People often think, "If you're so good, why would you share with me?" When I call a company, they know I've done my homework and in a way, I am appealing to their ego. What I'm really telling them is they have demonstrated a world class best practice. When I ask to share in your knowledge, that's a validation you're doing the right thing. If I am a good partner, I'm going to share with you how I do work as well. Even if the process I want to benchmark isn't one of my best, I wouldn't be in business if I wasn't doing some things right. I will say to a potential partner, "There might be one or two steps within my process you haven't thought about doing and you could use to improve your process and maintain your leadership position."

If there's nothing you can learn from my process, I can always reciprocate by offering another opportunity to benchmark somewhere else within my company. For example, I may ask to benchmark their product design process, which may not be one of my strengths. On the other hand, I may be world class in procurement systems. I could offer you the opportunity to benchmark my procurement process. They may say we've been thinking about doing acquisition but we've never done it before, so we'd like to talk to someone in your acquisition department in a couple of months.

It sounds as if people coordinating benchmarking processes within an organization need to become internal ambassadors.

Laura Longmire:

Right. Also what often happens when you do a benchmarking study with 10 companies is you promise to share findings with them. You usually share key metrics. The companies that shared with you typically get a blinded matrix of participants' process results. One or more of them may come back to you and say, "I recognize my numbers, I'm Company C" - plus you've probably highlighted their numbers on their matrix. They may say, "Company A is doing something significantly better. Would you tell me who that is and can we benchmark with them?" Then you become a third­party ambassador. You can open up doors to other companies. When you do that, you become valuable to all those companies. You get opportunities all over again because they'll come back and say, "You helped us, is there anything else we can do for you in the future?" Benchmarking is an ideal networking opportunity. I'd say about 25 per cent of the time partners will come back and ask for help in contacting other partners.

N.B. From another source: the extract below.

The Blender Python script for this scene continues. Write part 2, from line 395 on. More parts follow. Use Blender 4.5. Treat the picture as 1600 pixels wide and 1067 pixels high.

Do you recommend that organizations provide training to benchmarking teams?

Laura Longmire:

Teams should first receive training in business process management. This is training in how to understand and flowchart a process. That should be an eight-hour class.You can eliminate classroom training by taking your teams through the tutorials. Team-based benchmarking classes instruct teams on the methodology of benchmarking, and in addition, typically put the processes they intend to benchmark through that methodology during the class. If a team is having a hard time working together, it would be of some benefit to go through a change management or basic team-building skills session. Three of these skills - business process management, change management, and team­building skills - are tools you will need no matter what quality tool you're using.

Is it always necessary to include a facilitator on a benchmarking team?

Laura Longmire:

Different companies use different methods. I like to see a resource pool of benchmarking champions who have been trained in the tool as well as having been a practitioner. This person should have been involved in benchmarking and received training. Then when a team wants to benchmark, you can assign one of those people to the team and set your regular team meeting schedule. They will help the team with the benchmarking methodology, and actually see it through implementation. By doing it this way, you have a group of the same people using the same language and a consistent approach starts to be deployed in the entire company. By relying on lessons learned and direct experience, the facilitator can draw from examples of cases they have been involved with instead of citing examples out of a book.

What are some of the most common pitfalls to avoid in benchmarking?

Laura Longmire:

Many organizations think it's an easy tool to use. It is easy, but it can be very time consuming. Often teams pick too many partners. You need to go through a process of elimination and only benchmark with the best of the best.

Is there an ideal number of partners?

Laura Longmire:

There really isn't an ideal number. We teach people to brainstorm for potential partners and then validate through data gathering. During brainstorming, you'll usually come up with between 30 and 60 names. You'll normally benchmark three to seven of those. The best of these will emerge as a result of the screening survey.

One of the mistakes people make is only wanting to benchmark Malcolm Baldrige National Quality Award or Deming Award winners. What they don't realize is those companies have pockets of excellence and they have areas that don't represent the world's best practices. You may have just picked one of their processes that is not the world best practice, but you think because they're a Baldrige winner they're the best at everything.

People want to benchmark companies like Motorola, Xerox, and AT&T because they think they're doing everything right. You really have to do your homework and identify where best practices occur. Often the company that's doing things right is the McDonald's down the street. You didn't think about going to them because they're right next door.

Will you describe how a typical benchmarking study begins?

Laura Longmire:

I'll talk about a project I´ve worked on for KPMG. The first thing we did was pull together public domain research using key words having to do with the process we're benchmarking. To narrow down the field of potential partners, I use a process called triangulation. If I can find at least three resources in the public domain referencing the same company on the same process, historical data shows I have between a 90 and 95 per cent success rate of finding a best practice company.

Initially, there were over 60 companies referenced on this practice. Through the process of triangulation, we found there was a group of about 18 companies that were each referenced between 9 and 20 times during the last six months alone. If you keep getting the same names over and over again, you know they're doing some things significantly better.

What can companies that don't have an in-house research capability do to obtain public domain information?

Laura Longmire:

They can go to local universities, public libraries, and on-line services. With the Internet, you can almost do it all from home. And then there's the Benchmarking Exchange, the International Benchmarking Clearinghouse, and the Federal Quality Institute which all do research, but they do charge fees.